• _WHAT YOU NEED TO DO_
Pictures do not belong in the output. Reproduce exactly the lines from the start of the records through the line with "merged(leafy, rest, 'lance_leaf_seedlings_mass', 'bright".
━━━━━ SUPPLIED DATA
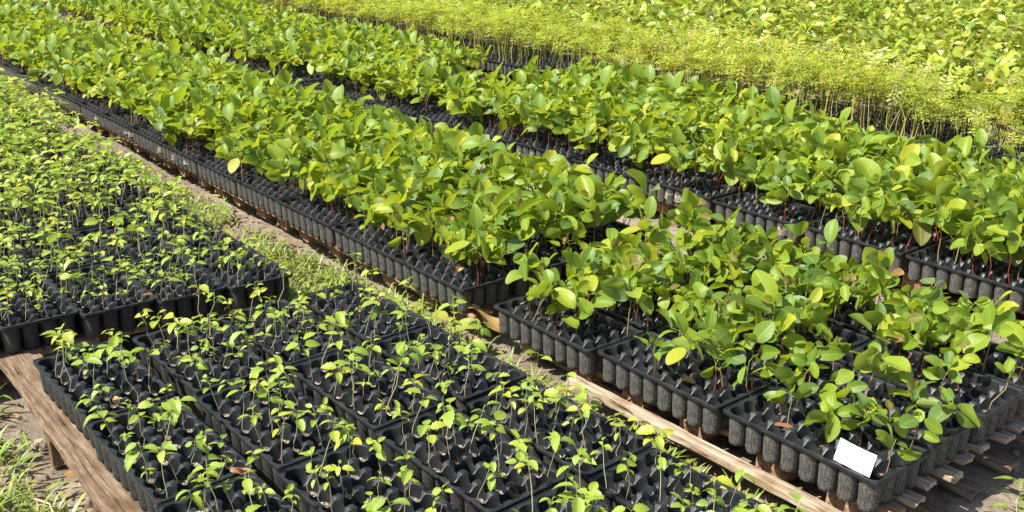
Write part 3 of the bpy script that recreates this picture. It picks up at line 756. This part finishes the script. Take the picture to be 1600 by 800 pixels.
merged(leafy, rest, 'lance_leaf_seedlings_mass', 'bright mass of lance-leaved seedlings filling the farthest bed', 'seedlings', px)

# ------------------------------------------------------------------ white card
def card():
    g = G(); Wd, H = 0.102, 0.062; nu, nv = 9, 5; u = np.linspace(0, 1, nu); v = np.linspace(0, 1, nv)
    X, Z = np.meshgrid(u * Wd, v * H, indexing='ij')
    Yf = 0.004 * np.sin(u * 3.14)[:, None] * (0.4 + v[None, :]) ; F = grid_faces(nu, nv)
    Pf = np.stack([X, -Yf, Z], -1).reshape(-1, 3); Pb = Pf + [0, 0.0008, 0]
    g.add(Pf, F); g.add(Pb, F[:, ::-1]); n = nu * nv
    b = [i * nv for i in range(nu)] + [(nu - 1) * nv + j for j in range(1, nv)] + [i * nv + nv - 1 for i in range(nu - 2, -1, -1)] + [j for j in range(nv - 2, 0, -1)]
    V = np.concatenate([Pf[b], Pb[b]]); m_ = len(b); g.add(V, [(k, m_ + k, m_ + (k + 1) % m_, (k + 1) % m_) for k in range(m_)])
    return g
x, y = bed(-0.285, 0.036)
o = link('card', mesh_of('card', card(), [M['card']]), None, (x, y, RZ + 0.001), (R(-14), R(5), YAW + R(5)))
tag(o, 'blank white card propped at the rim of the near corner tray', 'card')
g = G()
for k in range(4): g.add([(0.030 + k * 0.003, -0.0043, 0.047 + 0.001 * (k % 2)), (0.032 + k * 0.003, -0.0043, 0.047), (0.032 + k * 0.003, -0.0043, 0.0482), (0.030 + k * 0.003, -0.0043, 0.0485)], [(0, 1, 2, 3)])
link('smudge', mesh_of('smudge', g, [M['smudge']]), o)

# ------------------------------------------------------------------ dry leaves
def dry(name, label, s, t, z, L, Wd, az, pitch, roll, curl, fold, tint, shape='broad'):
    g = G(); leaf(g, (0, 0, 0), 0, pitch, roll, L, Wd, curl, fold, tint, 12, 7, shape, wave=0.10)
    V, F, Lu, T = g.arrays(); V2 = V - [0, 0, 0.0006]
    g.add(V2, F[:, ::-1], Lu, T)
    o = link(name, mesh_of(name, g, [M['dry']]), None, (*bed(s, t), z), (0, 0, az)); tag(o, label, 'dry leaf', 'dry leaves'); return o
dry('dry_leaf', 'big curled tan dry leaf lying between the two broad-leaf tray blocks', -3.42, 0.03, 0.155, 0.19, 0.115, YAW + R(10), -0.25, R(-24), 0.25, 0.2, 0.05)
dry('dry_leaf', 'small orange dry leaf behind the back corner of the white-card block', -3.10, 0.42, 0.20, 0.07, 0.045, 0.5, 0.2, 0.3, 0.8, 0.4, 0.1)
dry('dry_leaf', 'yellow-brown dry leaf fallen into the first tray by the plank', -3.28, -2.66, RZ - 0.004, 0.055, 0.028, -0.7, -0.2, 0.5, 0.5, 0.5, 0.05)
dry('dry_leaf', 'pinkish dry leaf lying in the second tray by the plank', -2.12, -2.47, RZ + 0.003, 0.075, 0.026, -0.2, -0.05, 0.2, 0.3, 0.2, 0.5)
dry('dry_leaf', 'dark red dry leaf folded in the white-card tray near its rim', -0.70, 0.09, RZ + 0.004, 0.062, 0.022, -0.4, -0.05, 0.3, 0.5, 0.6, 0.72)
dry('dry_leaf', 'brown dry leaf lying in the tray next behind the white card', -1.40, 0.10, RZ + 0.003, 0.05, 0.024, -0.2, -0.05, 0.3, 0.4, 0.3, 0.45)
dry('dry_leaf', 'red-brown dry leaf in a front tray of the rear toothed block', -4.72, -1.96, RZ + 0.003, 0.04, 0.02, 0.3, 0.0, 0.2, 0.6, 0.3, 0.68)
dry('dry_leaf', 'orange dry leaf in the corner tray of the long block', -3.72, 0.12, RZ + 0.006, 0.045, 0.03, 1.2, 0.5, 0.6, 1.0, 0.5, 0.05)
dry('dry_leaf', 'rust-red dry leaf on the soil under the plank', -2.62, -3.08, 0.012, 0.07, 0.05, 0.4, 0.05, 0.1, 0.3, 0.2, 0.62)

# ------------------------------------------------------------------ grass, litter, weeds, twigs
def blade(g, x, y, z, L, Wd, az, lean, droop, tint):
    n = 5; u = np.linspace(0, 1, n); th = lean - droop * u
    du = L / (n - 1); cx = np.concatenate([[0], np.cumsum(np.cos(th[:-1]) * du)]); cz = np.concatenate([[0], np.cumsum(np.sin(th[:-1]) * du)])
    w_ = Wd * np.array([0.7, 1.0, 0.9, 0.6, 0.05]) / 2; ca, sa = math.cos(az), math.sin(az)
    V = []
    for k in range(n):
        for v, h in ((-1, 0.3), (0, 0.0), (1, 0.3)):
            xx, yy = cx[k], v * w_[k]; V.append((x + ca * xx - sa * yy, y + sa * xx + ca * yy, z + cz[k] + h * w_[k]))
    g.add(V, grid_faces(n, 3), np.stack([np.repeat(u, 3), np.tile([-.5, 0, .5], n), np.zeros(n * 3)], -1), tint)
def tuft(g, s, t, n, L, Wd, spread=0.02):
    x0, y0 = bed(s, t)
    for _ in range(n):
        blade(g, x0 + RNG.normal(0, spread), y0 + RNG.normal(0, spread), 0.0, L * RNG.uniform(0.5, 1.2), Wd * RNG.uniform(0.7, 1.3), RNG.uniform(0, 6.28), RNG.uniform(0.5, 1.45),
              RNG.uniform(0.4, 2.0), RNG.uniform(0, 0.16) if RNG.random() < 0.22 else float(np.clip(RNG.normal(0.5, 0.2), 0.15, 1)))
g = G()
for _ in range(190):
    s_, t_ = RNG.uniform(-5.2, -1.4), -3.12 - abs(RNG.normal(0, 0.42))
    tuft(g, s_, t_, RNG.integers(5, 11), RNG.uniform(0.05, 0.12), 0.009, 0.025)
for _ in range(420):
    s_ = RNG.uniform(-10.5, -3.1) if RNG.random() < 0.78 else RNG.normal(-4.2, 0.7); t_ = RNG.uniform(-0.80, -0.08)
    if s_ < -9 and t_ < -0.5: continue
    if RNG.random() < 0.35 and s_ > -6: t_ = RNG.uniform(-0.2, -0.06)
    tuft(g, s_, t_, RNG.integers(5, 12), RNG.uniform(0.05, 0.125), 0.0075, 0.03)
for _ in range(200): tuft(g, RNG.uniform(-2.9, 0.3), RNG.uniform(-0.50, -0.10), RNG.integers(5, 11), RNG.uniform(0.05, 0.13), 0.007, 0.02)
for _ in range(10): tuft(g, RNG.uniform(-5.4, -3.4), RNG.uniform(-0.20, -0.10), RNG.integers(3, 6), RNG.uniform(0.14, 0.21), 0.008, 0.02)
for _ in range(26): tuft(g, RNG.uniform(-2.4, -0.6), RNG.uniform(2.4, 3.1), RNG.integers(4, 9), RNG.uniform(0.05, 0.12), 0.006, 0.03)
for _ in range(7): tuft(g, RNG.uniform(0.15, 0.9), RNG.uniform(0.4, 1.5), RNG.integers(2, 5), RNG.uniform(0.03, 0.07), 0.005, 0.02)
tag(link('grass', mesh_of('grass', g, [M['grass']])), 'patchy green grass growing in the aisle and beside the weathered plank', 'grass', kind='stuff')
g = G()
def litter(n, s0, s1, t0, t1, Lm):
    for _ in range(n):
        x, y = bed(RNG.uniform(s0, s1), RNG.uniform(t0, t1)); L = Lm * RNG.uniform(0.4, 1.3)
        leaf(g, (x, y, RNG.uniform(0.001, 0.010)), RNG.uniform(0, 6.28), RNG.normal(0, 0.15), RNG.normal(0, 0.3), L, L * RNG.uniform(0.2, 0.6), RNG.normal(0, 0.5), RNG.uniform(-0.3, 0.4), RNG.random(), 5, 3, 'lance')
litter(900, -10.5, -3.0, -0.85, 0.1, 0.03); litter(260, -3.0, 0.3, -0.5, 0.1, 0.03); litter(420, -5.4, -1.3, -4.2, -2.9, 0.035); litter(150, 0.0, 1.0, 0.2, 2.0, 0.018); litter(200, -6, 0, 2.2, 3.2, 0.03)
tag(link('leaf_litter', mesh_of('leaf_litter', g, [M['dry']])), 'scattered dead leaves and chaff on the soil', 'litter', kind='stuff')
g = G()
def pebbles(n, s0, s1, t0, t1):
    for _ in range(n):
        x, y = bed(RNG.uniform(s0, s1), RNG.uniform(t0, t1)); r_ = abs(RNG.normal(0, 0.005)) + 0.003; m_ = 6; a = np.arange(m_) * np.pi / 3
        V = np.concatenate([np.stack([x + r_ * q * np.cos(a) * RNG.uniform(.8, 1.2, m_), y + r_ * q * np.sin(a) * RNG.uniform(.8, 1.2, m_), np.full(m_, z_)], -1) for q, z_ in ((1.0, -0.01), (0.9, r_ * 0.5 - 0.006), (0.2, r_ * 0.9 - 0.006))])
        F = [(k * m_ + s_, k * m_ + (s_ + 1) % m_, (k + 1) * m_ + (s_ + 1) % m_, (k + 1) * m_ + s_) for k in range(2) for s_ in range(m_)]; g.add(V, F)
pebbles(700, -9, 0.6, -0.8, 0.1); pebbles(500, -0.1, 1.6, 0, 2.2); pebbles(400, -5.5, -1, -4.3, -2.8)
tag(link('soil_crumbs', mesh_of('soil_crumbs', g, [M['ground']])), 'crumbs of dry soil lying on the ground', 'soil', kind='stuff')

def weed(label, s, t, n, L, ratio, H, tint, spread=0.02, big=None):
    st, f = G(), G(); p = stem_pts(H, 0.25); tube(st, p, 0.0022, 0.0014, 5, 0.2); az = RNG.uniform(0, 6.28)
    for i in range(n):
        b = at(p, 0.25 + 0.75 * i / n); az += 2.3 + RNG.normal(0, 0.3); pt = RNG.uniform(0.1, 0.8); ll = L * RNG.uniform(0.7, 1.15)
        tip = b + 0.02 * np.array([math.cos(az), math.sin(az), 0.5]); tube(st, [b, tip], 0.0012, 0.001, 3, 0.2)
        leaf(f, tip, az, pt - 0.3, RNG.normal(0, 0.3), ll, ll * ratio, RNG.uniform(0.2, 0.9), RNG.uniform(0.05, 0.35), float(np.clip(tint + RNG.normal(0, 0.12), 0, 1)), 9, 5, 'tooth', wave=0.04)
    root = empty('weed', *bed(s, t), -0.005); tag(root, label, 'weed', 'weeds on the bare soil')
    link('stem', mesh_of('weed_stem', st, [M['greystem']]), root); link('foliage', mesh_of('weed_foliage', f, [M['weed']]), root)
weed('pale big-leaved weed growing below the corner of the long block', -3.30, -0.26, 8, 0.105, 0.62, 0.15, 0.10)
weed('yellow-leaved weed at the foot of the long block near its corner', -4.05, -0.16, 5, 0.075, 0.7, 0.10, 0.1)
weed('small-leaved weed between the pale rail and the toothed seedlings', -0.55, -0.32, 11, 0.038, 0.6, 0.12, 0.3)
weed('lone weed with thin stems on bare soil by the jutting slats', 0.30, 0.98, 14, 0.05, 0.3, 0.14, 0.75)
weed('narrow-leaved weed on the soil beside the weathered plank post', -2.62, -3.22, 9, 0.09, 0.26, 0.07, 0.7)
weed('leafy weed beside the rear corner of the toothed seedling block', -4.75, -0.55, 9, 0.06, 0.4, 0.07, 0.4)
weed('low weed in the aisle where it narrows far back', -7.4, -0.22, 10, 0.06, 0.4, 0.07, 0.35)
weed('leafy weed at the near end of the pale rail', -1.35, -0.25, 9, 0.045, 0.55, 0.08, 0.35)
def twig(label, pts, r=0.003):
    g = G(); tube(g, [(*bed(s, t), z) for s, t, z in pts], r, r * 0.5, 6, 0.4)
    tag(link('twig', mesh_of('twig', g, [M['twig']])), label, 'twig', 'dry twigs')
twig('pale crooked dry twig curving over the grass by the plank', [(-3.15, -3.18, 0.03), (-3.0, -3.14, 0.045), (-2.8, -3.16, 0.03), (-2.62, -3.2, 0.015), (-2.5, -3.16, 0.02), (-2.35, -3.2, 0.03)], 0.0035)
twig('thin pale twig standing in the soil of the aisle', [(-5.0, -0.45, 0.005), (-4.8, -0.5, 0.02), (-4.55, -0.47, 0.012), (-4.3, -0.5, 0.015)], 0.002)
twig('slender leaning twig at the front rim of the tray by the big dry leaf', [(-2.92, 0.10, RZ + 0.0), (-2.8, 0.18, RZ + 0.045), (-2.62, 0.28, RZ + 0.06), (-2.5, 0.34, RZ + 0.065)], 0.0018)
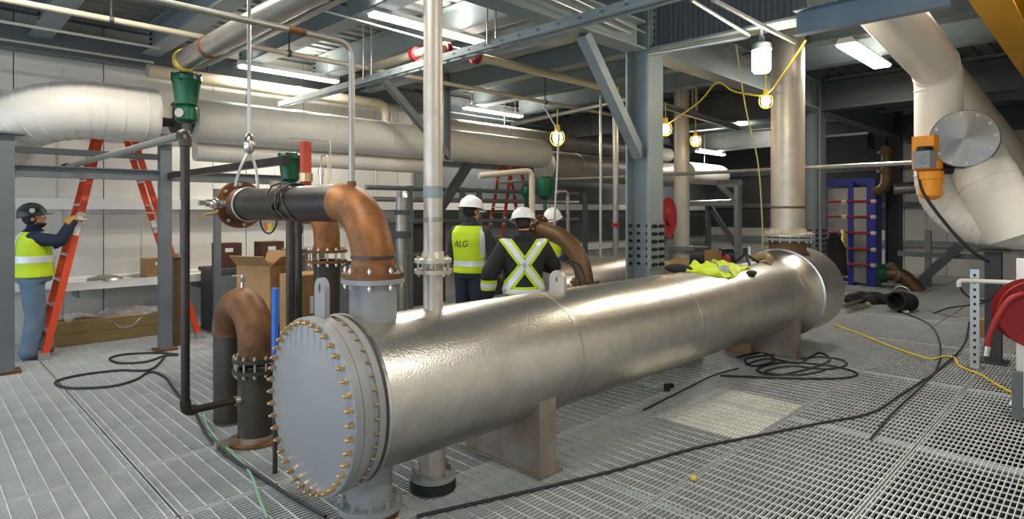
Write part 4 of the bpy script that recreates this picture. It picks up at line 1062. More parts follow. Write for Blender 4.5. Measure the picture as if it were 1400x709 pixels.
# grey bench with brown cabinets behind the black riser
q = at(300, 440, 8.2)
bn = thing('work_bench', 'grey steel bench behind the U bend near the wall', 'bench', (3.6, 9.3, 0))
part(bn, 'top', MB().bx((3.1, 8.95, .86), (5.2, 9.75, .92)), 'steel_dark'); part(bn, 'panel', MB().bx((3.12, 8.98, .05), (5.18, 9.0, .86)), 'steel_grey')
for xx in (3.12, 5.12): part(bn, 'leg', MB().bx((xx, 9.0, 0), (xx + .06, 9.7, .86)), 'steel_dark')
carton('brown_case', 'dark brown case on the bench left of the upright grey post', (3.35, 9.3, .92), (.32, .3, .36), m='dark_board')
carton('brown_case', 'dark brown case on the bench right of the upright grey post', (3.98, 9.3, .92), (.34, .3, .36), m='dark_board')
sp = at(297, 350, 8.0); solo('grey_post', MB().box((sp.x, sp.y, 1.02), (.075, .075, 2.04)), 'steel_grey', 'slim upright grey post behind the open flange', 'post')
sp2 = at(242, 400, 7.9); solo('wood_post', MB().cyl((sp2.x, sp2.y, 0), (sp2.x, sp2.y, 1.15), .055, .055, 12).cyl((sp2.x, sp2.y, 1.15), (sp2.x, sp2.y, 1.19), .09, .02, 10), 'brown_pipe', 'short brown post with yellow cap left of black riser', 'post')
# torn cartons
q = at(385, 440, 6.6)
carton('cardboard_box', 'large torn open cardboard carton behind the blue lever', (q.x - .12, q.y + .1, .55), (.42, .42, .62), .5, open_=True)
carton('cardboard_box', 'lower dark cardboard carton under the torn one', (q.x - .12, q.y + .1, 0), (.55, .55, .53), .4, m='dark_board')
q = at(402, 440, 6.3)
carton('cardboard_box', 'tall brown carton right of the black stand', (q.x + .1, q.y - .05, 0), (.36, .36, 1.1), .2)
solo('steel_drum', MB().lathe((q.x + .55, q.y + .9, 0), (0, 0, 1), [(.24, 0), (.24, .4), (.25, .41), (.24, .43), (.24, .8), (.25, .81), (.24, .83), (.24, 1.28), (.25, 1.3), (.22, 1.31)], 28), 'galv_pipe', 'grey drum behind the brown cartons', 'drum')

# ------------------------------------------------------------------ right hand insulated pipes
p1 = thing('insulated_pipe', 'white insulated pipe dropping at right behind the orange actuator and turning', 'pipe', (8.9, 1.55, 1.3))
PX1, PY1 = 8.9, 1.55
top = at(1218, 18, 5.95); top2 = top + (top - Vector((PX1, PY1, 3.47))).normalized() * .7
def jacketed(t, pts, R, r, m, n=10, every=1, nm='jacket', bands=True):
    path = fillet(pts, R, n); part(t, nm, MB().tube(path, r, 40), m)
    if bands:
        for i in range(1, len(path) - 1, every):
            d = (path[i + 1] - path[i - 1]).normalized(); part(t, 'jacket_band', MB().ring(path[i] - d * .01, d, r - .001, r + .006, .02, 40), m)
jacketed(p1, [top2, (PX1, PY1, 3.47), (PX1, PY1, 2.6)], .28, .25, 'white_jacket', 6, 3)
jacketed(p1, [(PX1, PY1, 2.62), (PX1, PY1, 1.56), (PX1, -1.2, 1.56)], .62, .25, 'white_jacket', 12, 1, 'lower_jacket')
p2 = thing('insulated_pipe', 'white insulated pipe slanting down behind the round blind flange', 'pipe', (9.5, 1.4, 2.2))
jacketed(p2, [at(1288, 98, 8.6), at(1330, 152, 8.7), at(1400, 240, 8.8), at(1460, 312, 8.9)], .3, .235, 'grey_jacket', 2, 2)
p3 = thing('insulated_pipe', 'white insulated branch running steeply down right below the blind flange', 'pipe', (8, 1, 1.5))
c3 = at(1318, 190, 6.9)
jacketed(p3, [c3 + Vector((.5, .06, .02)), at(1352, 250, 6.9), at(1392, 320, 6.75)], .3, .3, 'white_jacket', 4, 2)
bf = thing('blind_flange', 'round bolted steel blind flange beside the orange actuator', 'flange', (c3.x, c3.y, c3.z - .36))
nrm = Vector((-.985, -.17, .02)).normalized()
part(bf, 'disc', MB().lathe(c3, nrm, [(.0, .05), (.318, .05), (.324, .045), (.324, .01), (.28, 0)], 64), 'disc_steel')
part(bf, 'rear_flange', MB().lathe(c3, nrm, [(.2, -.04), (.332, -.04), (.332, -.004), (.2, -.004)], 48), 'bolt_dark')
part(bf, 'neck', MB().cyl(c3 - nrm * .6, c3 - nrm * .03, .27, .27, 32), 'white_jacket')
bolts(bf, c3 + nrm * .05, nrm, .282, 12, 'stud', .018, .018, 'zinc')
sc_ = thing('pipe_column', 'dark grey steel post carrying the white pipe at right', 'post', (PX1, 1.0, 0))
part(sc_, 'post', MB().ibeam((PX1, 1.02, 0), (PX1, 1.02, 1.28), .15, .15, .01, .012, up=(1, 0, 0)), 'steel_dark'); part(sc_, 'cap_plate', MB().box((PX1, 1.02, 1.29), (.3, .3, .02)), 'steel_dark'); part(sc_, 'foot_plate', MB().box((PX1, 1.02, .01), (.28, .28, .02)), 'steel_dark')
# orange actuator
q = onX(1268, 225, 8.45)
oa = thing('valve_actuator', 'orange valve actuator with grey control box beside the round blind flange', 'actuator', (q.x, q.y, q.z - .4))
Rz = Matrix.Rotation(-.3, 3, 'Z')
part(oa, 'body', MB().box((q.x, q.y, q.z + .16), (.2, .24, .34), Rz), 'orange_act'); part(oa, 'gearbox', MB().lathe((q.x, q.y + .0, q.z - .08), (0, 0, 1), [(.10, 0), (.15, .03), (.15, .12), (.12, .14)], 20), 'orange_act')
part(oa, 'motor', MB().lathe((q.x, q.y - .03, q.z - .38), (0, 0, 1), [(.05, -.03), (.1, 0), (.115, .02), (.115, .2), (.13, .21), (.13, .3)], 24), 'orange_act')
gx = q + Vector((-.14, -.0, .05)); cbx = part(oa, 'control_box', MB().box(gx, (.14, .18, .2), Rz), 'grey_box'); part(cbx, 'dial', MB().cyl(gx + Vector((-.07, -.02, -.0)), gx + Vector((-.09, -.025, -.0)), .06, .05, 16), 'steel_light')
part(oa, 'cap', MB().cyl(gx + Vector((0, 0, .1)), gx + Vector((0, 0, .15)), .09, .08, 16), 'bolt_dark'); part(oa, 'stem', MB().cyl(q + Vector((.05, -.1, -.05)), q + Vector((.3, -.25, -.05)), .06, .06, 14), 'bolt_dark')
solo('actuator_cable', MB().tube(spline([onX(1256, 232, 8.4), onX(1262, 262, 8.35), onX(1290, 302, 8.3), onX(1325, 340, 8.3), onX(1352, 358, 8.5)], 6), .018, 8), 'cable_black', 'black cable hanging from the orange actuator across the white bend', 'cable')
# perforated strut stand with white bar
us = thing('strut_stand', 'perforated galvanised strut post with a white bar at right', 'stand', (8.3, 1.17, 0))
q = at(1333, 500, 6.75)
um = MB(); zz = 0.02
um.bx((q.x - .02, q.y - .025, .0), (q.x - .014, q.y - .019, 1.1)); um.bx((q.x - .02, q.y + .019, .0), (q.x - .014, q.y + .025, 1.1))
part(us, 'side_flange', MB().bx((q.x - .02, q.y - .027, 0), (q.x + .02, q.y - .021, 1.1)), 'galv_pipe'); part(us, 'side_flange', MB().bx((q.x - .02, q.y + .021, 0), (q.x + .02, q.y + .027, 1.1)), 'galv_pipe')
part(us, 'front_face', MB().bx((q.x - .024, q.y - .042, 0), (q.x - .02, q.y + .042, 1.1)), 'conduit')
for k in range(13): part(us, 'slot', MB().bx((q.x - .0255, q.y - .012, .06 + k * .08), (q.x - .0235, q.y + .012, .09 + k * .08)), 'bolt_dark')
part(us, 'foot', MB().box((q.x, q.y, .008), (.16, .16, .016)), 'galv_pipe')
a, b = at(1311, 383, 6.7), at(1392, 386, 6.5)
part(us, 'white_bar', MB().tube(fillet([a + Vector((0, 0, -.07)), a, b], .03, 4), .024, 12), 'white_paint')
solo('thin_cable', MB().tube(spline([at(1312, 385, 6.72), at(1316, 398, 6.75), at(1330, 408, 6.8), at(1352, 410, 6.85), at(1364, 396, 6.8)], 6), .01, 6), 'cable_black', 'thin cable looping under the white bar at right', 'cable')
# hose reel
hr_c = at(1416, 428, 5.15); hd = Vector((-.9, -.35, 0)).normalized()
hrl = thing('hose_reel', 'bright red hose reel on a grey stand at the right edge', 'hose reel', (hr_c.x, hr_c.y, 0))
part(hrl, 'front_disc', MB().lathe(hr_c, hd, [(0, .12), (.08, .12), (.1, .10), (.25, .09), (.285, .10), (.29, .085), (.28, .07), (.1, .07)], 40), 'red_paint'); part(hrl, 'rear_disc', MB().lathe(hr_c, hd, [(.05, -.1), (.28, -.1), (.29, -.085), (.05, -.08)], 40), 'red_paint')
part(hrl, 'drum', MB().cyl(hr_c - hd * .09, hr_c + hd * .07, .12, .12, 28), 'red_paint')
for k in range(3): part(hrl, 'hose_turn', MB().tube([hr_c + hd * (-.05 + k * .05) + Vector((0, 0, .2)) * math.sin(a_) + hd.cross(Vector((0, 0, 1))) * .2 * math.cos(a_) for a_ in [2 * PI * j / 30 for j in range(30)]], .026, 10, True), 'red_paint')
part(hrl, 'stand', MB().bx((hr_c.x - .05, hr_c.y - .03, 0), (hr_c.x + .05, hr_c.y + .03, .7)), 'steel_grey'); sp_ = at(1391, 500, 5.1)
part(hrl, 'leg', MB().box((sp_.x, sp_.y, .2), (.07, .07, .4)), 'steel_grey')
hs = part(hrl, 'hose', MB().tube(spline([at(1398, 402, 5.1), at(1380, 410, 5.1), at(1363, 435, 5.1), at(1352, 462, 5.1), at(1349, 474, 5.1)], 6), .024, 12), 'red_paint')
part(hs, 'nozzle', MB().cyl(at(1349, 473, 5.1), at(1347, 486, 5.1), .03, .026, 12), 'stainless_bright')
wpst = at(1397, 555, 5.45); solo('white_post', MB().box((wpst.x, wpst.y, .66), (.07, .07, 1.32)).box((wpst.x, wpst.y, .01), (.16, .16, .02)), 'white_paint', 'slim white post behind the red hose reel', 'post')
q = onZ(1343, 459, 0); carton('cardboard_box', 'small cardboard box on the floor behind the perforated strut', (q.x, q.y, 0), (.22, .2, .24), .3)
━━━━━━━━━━
• _THE COMPLETED TASK_
Write part 3 of the bpy script that recreates this picture. It picks up at line 756. This part finishes the script. Take the picture to be 1600 by 800 pixels.
merged(leafy, rest, 'lance_leaf_seedlings_mass', 'bright mass of lance-leaved seedlings filling the farthest bed', 'seedlings', px)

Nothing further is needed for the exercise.